E’ la teoria del direttore di Wired secondo il quale su Internet i profitti arrivano con maggiori vendite di un numero superiore di prodotti
Obbligate dalle dimensioni e dalla feroce concorrenza le major del disco sono
concentrate sui big. Il loro destino è sfornare a ripetizione nuove
star da milioni di cd, mentre hanno molte difficoltà a fare soldi con
gli artisti normali che non
catalizzano l’attenzione del grande pubblico e si rivolgono magari a una
nicchia. E’ a questo punto che entra in gioco l’online e società di minori
dimensioni come la Orchard, una società di distribuzione che vende a iTunes,
Napster, Yahoo e altri servizi musicali su Internet.
Gregg Scholl, ex membro del gruppo media e intrattenimento di McKinsey, è ora l’amministratore delegato di questa società che, racconta il New York Times, i soldi li fa acquistando musica da piccole etichette indipendenti e straniere e la rivende ai servizi musicali on line.
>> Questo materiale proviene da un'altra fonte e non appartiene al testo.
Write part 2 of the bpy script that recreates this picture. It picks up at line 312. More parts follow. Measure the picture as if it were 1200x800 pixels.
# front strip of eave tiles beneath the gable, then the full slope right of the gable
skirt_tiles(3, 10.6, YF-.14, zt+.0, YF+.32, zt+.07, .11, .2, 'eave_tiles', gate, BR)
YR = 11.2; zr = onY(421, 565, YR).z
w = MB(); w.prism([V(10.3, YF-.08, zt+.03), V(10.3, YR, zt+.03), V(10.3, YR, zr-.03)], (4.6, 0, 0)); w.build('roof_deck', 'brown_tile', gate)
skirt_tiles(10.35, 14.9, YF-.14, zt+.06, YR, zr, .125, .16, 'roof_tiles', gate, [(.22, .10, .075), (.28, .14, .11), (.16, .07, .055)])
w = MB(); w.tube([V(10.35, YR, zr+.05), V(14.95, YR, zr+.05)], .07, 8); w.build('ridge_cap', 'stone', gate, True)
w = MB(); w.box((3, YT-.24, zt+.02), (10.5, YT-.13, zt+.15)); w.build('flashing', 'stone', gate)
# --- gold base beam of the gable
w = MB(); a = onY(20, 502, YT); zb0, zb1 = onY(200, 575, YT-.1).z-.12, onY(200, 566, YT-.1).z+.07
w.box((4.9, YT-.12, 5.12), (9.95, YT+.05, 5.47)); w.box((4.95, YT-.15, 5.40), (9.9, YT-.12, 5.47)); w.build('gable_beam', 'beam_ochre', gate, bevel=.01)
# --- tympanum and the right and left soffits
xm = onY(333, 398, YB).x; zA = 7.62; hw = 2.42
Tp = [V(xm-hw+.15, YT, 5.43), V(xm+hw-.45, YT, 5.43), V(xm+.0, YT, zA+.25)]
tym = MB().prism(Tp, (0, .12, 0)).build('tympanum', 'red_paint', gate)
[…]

Il fatto di non dover realizzare un cd ma di
vendere musica liquida gli permette
di abbassare il break even su ogni singola canzone e di poter quindi vendere
anche musica keniana che non è proprio un genere di massa. La società di Scholl
non è l’unica a operare in questo modo. L’Indipendent online distribution
alliance, per esempio, ha recentemente acquisito i diritti per la
distribuzione di sessantamila album di una compagnia discografica pubblica cinese.
Di solito il distributore ha
il 15% del prezzo di vendita all’ingrosso di una traccia musicale, circa
cinquanta centesimi. Una cifra che fa la fortuna di queste aziende che si
occupano di mercati che, come sottolinea giustamente Mike McGuire, analista
dell’industria discografica, per loro sono di massa mentre per altri
sono di nicchia.
E’ il fenomeno della coda lunga , una teoria di Chris
Anderson direttore di Wired, secondo il quale i negozi on line rispetto a quelli
fisici raggiungono la soglia di profitto grazie alla vendita di un gran
numero di titoli in bassa quantità. In pratica, sostiene il direttore della rivista cult della
new economy, Amazon vende più libri di una libreria classica e soprattutto non
vende solo i best seller ma pesca fra una grande quantità di autori. D’altrone,
e il discorso vale ancora di più per chi vende la musica on line i costi di
magazzino non esistono. Sul suo blog. www.thelongtail.com, Anderson commenta gli
sviluppi della sua teoria e registra la crisi di catene di punti vendita
musicali che iniziano a dichiarare bancarotta.